**Information shown**
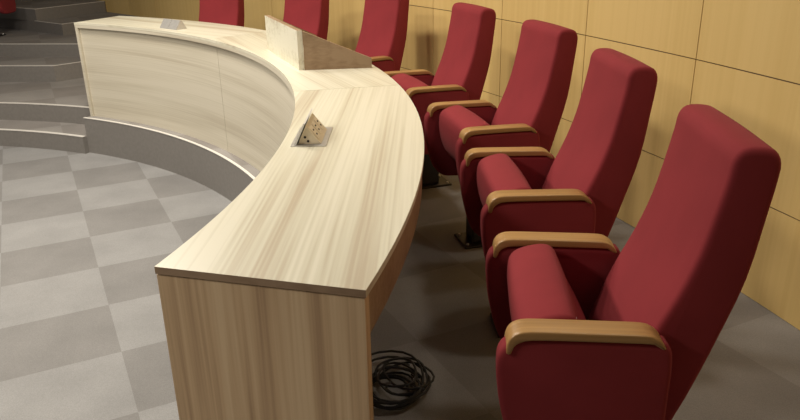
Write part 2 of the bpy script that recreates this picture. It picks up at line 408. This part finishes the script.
# ------------------------------------------------------------ theatre chairs
HW = 0.222; AW = 0.06; DL = 0.03
def up_(P, dz=0.0, du=0.0): return [(x + du, z + DL + dz) for x, z in P]
def make_chair():
    root = empty('theatre_chair')
    bm = bmesh.new()
    back = [(.205, .30), (.222, .38), (.246, .47), (.287, .585), (.337, .70), (.371, .80), (.393, .90), (.408, .98), (.414, 1.02), (.432, 1.042),
            (.47, 1.045), (.500, 1.036), (.514, 1.01), (.513, .97), (.505, .90), (.484, .74), (.442, .585), (.402, .455), (.371, .37), (.335, .29), (.26, .262)]
    cushion(bm, up_(back, -.016, .010), -HW + .016, HW - .016, .016, 4, 3, crown=0.003, mid=8)
    o = link('backrest', bm, M['red'], root, True)
    bm = bmesh.new()
    seat = [(-.022, .50), (-.024, .575), (-.008, .607), (.03, .624), (.075, .630), (.105, .612), (.128, .55), (.157, .50), (.196, .42), (.21, .36),
            (.18, .315), (.12, .31), (.06, .345), (.005, .41)]
    cushion(bm, up_(seat, .0, .026), -HW + .012, HW - .012, .016, 5, 3, crown=0.005, mid=8)
    link('seat', bm, M['red'], root, True)
    for s in (-1, 1):
        y0, y1 = (HW, HW + AW) if s > 0 else (-HW - AW, -HW)
        bm = bmesh.new()
        pan = [(-.052, .572), (-.057, .53), (-.051, .455), (-.036, .38), (-.014, .31), (.018, .268), (.06, .25), (.17, .245), (.28, .25), (.315, .275),
               (.331, .34), (.333, .45), (.332, .555), (.320, .594), (.29, .603), (.15, .609), (.0, .607), (-.03, .597)]
        cushion(bm, up_(pan), y0 + .002, y1 - .002, .014, 4, 3)
        link('side_panel', bm, M['red'], root, True)
        bm = bmesh.new()
        arm = [(-.037, .575), (-.036, .598), (-.028, .616), (-.012, .627), (.015, .6315), (.10, .6305), (.20, .6285), (.265, .6265), (.287, .620), (.302, .609), (.311, .594),
               (.303, .592), (.287, .602), (.264, .6055), (.10, .609), (.02, .609), (-.006, .603), (-.020, .592), (-.027, .574)]
        cushion(bm, up_(arm), y0 - .002, y1 + .002, .004, 3, 2)
        link('armrest', bm, M['arm'], root, True)
    bm = bmesh.new(); box(bm, .10, .24, -.055, .055, .012, .36, .008); box(bm, .12, .26, -.218, .218, .295, .325, .004)
    link('pedestal', bm, M['darkmetal'], root)
    bm = bmesh.new(); box(bm, .05, .31, -.09, .09, 0.0, .013, .004); link('floor_plate', bm, M['darkmetal'], root)
    for sx, sy in ((.07, -.065), (.07, .065), (.29, -.065), (.29, .065)):
        bm = bmesh.new(); bmesh.ops.create_cone(bm, cap_ends=True, segments=8, radius1=.008, radius2=.006, depth=.008, matrix=Matrix.Translation((sx, sy, .017)))
        link('bolt', bm, M['steel'], root)
    return root
chair0 = make_chair()
parts0 = list(chair0.children)
row = [  # radius, angle, z, label
    (4.82, -10.58, -4, 'burgundy high-back theatre chair nearest the camera, beside the near desk end'),
    (4.766, -0.38, 3.2, 'burgundy high-back theatre chair second from the camera in the row'),
    (4.765, 9.49, 14, 'burgundy high-back theatre chair third from the camera, before a wall panel joint'),
    (4.745, 20.27, 19, 'burgundy high-back theatre chair fourth from the camera, middle of the row of seven'),
    (4.75, 32.5, 37, 'burgundy high-back theatre chair right behind the near side of the wooden lectern box'),
    (4.72, 43.2, 53, 'burgundy high-back theatre chair behind the pale front of the lectern box'),
    (4.72, 55, 70, 'burgundy high-back theatre chair at the far end of the row, behind the silver socket box'),
    (None, (-4.97, 8.95, .28), 90, 'dark red theatre chair at the top left on the upper steps'),
]
for i, (r, a, z, lab) in enumerate(row):
    if i == 0: o = chair0
    else:
        o = chair0.copy(); COL.objects.link(o)
        for ch in parts0:
            c = ch.copy(); COL.objects.link(c); c.parent = o
    if r is None: o.location = a; o.rotation_euler = (0, 0, R_(z))
    else: o.location = pol(r, a, TZ); o.rotation_euler = (0, 0, R_(z))
    tag(o, lab, 'chair', 'burgundy theatre chairs')

# ------------------------------------------------------------ cables under the desk
cb = empty('cable_coil', (0.0, 2.06, TZ))
tag(cb, 'tangled coil of thin black cables on the dark floor under the near desk end', 'cable')

for q in range(6):
    pts = []; rr = random.uniform(.07, .13); cx, cy = random.uniform(-.05, .05), random.uniform(-.06, .08)
    ph = random.uniform(0, 6); tl = random.uniform(.02, .05)
    for t in range(41):
        a = ph + t * .32
        pts.append(Vector((cx + (rr + .015 * math.sin(a * 1.7)) * math.cos(a), cy + rr * 1.15 * math.sin(a), .008 + q * .006 + tl * (0.5 + 0.5 * math.sin(a * .5 + q)))))
    bm = bmesh.new(); tube(bm, pts, .0042); link('cable_loop', bm, M['cable'], cb, True)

**To do**
Without including any pictures, reproduce the listing exactly.

**Task result**
Write part 2 of the bpy script that recreates this picture. It picks up at line 408. This part finishes the script.
# ------------------------------------------------------------ theatre chairs
HW = 0.222; AW = 0.06; DL = 0.03
def up_(P, dz=0.0, du=0.0): return [(x + du, z + DL + dz) for x, z in P]
def make_chair():
    root = empty('theatre_chair')
    bm = bmesh.new()
    back = [(.205, .30), (.222, .38), (.246, .47), (.287, .585), (.337, .70), (.371, .80), (.393, .90), (.408, .98), (.414, 1.02), (.432, 1.042),
            (.47, 1.045), (.500, 1.036), (.514, 1.01), (.513, .97), (.505, .90), (.484, .74), (.442, .585), (.402, .455), (.371, .37), (.335, .29), (.26, .262)]
    cushion(bm, up_(back, -.016, .010), -HW + .016, HW - .016, .016, 4, 3, crown=0.003, mid=8)
    o = link('backrest', bm, M['red'], root, True)
    bm = bmesh.new()
    seat = [(-.022, .50), (-.024, .575), (-.008, .607), (.03, .624), (.075, .630), (.105, .612), (.128, .55), (.157, .50), (.196, .42), (.21, .36),
            (.18, .315), (.12, .31), (.06, .345), (.005, .41)]
    cushion(bm, up_(seat, .0, .026), -HW + .012, HW - .012, .016, 5, 3, crown=0.005, mid=8)
    link('seat', bm, M['red'], root, True)
    for s in (-1, 1):
        y0, y1 = (HW, HW + AW) if s > 0 else (-HW - AW, -HW)
        bm = bmesh.new()
        pan = [(-.052, .572), (-.057, .53), (-.051, .455), (-.036, .38), (-.014, .31), (.018, .268), (.06, .25), (.17, .245), (.28, .25), (.315, .275),
               (.331, .34), (.333, .45), (.332, .555), (.320, .594), (.29, .603), (.15, .609), (.0, .607), (-.03, .597)]
        cushion(bm, up_(pan), y0 + .002, y1 - .002, .014, 4, 3)
        link('side_panel', bm, M['red'], root, True)
        bm = bmesh.new()
        arm = [(-.037, .575), (-.036, .598), (-.028, .616), (-.012, .627), (.015, .6315), (.10, .6305), (.20, .6285), (.265, .6265), (.287, .620), (.302, .609), (.311, .594),
               (.303, .592), (.287, .602), (.264, .6055), (.10, .609), (.02, .609), (-.006, .603), (-.020, .592), (-.027, .574)]
        cushion(bm, up_(arm), y0 - .002, y1 + .002, .004, 3, 2)
        link('armrest', bm, M['arm'], root, True)
    bm = bmesh.new(); box(bm, .10, .24, -.055, .055, .012, .36, .008); box(bm, .12, .26, -.218, .218, .295, .325, .004)
    link('pedestal', bm, M['darkmetal'], root)
    bm = bmesh.new(); box(bm, .05, .31, -.09, .09, 0.0, .013, .004); link('floor_plate', bm, M['darkmetal'], root)
    for sx, sy in ((.07, -.065), (.07, .065), (.29, -.065), (.29, .065)):
        bm = bmesh.new(); bmesh.ops.create_cone(bm, cap_ends=True, segments=8, radius1=.008, radius2=.006, depth=.008, matrix=Matrix.Translation((sx, sy, .017)))
        link('bolt', bm, M['steel'], root)
    return root
chair0 = make_chair()
parts0 = list(chair0.children)
row = [  # radius, angle, z, label
    (4.82, -10.58, -4, 'burgundy high-back theatre chair nearest the camera, beside the near desk end'),
    (4.766, -0.38, 3.2, 'burgundy high-back theatre chair second from the camera in the row'),
    (4.765, 9.49, 14, 'burgundy high-back theatre chair third from the camera, before a wall panel joint'),
    (4.745, 20.27, 19, 'burgundy high-back theatre chair fourth from the camera, middle of the row of seven'),
    (4.75, 32.5, 37, 'burgundy high-back theatre chair right behind the near side of the wooden lectern box'),
    (4.72, 43.2, 53, 'burgundy high-back theatre chair behind the pale front of the lectern box'),
    (4.72, 55, 70, 'burgundy high-back theatre chair at the far end of the row, behind the silver socket box'),
    (None, (-4.97, 8.95, .28), 90, 'dark red theatre chair at the top left on the upper steps'),
]
for i, (r, a, z, lab) in enumerate(row):
    if i == 0: o = chair0
    else:
        o = chair0.copy(); COL.objects.link(o)
        for ch in parts0:
            c = ch.copy(); COL.objects.link(c); c.parent = o
    if r is None: o.location = a; o.rotation_euler = (0, 0, R_(z))
    else: o.location = pol(r, a, TZ); o.rotation_euler = (0, 0, R_(z))
    tag(o, lab, 'chair', 'burgundy theatre chairs')

# ------------------------------------------------------------ cables under the desk
cb = empty('cable_coil', (0.0, 2.06, TZ))
tag(cb, 'tangled coil of thin black cables on the dark floor under the near desk end', 'cable')

for q in range(6):
    pts = []; rr = random.uniform(.07, .13); cx, cy = random.uniform(-.05, .05), random.uniform(-.06, .08)
    ph = random.uniform(0, 6); tl = random.uniform(.02, .05)
    for t in range(41):
        a = ph + t * .32
        pts.append(Vector((cx + (rr + .015 * math.sin(a * 1.7)) * math.cos(a), cy + rr * 1.15 * math.sin(a), .008 + q * .006 + tl * (0.5 + 0.5 * math.sin(a * .5 + q)))))
    bm = bmesh.new(); tube(bm, pts, .0042); link('cable_loop', bm, M['cable'], cb, True)